**** Data extract ****
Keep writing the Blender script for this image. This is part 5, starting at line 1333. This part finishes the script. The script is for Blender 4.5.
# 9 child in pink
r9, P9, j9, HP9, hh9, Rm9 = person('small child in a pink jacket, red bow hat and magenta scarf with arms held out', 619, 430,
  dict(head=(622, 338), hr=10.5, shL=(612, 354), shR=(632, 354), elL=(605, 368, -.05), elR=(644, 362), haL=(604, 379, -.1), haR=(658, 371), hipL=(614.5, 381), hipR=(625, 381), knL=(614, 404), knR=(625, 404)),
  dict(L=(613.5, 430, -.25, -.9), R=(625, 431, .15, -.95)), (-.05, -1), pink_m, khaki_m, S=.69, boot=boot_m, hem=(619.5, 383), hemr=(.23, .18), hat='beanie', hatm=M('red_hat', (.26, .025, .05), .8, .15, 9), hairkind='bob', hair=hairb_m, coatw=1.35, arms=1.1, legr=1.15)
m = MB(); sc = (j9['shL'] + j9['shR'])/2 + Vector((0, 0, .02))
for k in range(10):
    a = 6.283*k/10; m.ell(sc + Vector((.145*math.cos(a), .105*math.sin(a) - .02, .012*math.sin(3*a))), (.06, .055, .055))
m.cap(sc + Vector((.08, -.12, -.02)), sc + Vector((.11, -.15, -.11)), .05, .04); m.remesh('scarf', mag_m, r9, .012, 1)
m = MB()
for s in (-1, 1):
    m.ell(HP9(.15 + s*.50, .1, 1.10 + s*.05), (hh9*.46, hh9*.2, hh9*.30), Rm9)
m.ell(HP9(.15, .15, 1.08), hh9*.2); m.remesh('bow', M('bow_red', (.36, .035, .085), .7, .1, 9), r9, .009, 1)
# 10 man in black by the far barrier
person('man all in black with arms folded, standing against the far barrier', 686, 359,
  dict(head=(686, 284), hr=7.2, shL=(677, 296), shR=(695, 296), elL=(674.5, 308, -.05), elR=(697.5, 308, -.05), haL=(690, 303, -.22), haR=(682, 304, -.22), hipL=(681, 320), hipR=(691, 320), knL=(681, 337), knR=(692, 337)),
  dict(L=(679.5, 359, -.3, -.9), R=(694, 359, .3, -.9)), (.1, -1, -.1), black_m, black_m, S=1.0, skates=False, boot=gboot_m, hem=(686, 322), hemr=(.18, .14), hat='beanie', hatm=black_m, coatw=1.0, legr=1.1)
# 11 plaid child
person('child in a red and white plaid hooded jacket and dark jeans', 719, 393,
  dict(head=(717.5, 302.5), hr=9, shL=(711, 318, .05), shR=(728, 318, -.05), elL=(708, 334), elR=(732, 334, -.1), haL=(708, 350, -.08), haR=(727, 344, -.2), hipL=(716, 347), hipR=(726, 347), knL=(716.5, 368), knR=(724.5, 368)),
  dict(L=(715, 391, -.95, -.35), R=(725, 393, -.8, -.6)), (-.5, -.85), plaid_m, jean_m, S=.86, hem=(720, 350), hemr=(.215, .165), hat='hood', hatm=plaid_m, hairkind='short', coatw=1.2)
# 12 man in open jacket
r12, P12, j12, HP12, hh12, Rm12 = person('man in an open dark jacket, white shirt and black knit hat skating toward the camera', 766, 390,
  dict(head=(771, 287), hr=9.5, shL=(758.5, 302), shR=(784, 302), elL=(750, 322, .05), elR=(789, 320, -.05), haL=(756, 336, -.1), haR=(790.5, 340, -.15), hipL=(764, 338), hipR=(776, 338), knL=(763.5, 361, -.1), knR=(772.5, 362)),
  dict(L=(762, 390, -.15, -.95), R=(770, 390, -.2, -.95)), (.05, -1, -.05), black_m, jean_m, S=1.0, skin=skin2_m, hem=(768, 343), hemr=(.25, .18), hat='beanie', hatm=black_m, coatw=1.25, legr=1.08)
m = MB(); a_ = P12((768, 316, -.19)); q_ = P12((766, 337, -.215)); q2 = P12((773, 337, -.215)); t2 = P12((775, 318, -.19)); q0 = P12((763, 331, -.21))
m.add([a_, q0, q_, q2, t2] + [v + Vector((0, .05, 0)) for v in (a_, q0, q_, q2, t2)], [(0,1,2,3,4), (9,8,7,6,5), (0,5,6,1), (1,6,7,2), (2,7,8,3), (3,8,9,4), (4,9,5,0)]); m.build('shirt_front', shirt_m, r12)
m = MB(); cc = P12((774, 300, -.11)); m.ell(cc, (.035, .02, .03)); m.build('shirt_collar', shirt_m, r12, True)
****
What you need to do:
Output the whole listing above again, word for word.

Reply to the exercise:
Keep writing the Blender script for this image. This is part 5, starting at line 1333. This part finishes the script. The script is for Blender 4.5.
# 9 child in pink
r9, P9, j9, HP9, hh9, Rm9 = person('small child in a pink jacket, red bow hat and magenta scarf with arms held out', 619, 430,
  dict(head=(622, 338), hr=10.5, shL=(612, 354), shR=(632, 354), elL=(605, 368, -.05), elR=(644, 362), haL=(604, 379, -.1), haR=(658, 371), hipL=(614.5, 381), hipR=(625, 381), knL=(614, 404), knR=(625, 404)),
  dict(L=(613.5, 430, -.25, -.9), R=(625, 431, .15, -.95)), (-.05, -1), pink_m, khaki_m, S=.69, boot=boot_m, hem=(619.5, 383), hemr=(.23, .18), hat='beanie', hatm=M('red_hat', (.26, .025, .05), .8, .15, 9), hairkind='bob', hair=hairb_m, coatw=1.35, arms=1.1, legr=1.15)
m = MB(); sc = (j9['shL'] + j9['shR'])/2 + Vector((0, 0, .02))
for k in range(10):
    a = 6.283*k/10; m.ell(sc + Vector((.145*math.cos(a), .105*math.sin(a) - .02, .012*math.sin(3*a))), (.06, .055, .055))
m.cap(sc + Vector((.08, -.12, -.02)), sc + Vector((.11, -.15, -.11)), .05, .04); m.remesh('scarf', mag_m, r9, .012, 1)
m = MB()
for s in (-1, 1):
    m.ell(HP9(.15 + s*.50, .1, 1.10 + s*.05), (hh9*.46, hh9*.2, hh9*.30), Rm9)
m.ell(HP9(.15, .15, 1.08), hh9*.2); m.remesh('bow', M('bow_red', (.36, .035, .085), .7, .1, 9), r9, .009, 1)
# 10 man in black by the far barrier
person('man all in black with arms folded, standing against the far barrier', 686, 359,
  dict(head=(686, 284), hr=7.2, shL=(677, 296), shR=(695, 296), elL=(674.5, 308, -.05), elR=(697.5, 308, -.05), haL=(690, 303, -.22), haR=(682, 304, -.22), hipL=(681, 320), hipR=(691, 320), knL=(681, 337), knR=(692, 337)),
  dict(L=(679.5, 359, -.3, -.9), R=(694, 359, .3, -.9)), (.1, -1, -.1), black_m, black_m, S=1.0, skates=False, boot=gboot_m, hem=(686, 322), hemr=(.18, .14), hat='beanie', hatm=black_m, coatw=1.0, legr=1.1)
# 11 plaid child
person('child in a red and white plaid hooded jacket and dark jeans', 719, 393,
  dict(head=(717.5, 302.5), hr=9, shL=(711, 318, .05), shR=(728, 318, -.05), elL=(708, 334), elR=(732, 334, -.1), haL=(708, 350, -.08), haR=(727, 344, -.2), hipL=(716, 347), hipR=(726, 347), knL=(716.5, 368), knR=(724.5, 368)),
  dict(L=(715, 391, -.95, -.35), R=(725, 393, -.8, -.6)), (-.5, -.85), plaid_m, jean_m, S=.86, hem=(720, 350), hemr=(.215, .165), hat='hood', hatm=plaid_m, hairkind='short', coatw=1.2)
# 12 man in open jacket
r12, P12, j12, HP12, hh12, Rm12 = person('man in an open dark jacket, white shirt and black knit hat skating toward the camera', 766, 390,
  dict(head=(771, 287), hr=9.5, shL=(758.5, 302), shR=(784, 302), elL=(750, 322, .05), elR=(789, 320, -.05), haL=(756, 336, -.1), haR=(790.5, 340, -.15), hipL=(764, 338), hipR=(776, 338), knL=(763.5, 361, -.1), knR=(772.5, 362)),
  dict(L=(762, 390, -.15, -.95), R=(770, 390, -.2, -.95)), (.05, -1, -.05), black_m, jean_m, S=1.0, skin=skin2_m, hem=(768, 343), hemr=(.25, .18), hat='beanie', hatm=black_m, coatw=1.25, legr=1.08)
m = MB(); a_ = P12((768, 316, -.19)); q_ = P12((766, 337, -.215)); q2 = P12((773, 337, -.215)); t2 = P12((775, 318, -.19)); q0 = P12((763, 331, -.21))
m.add([a_, q0, q_, q2, t2] + [v + Vector((0, .05, 0)) for v in (a_, q0, q_, q2, t2)], [(0,1,2,3,4), (9,8,7,6,5), (0,5,6,1), (1,6,7,2), (2,7,8,3), (3,8,9,4), (4,9,5,0)]); m.build('shirt_front', shirt_m, r12)
m = MB(); cc = P12((774, 300, -.11)); m.ell(cc, (.035, .02, .03)); m.build('shirt_collar', shirt_m, r12, True)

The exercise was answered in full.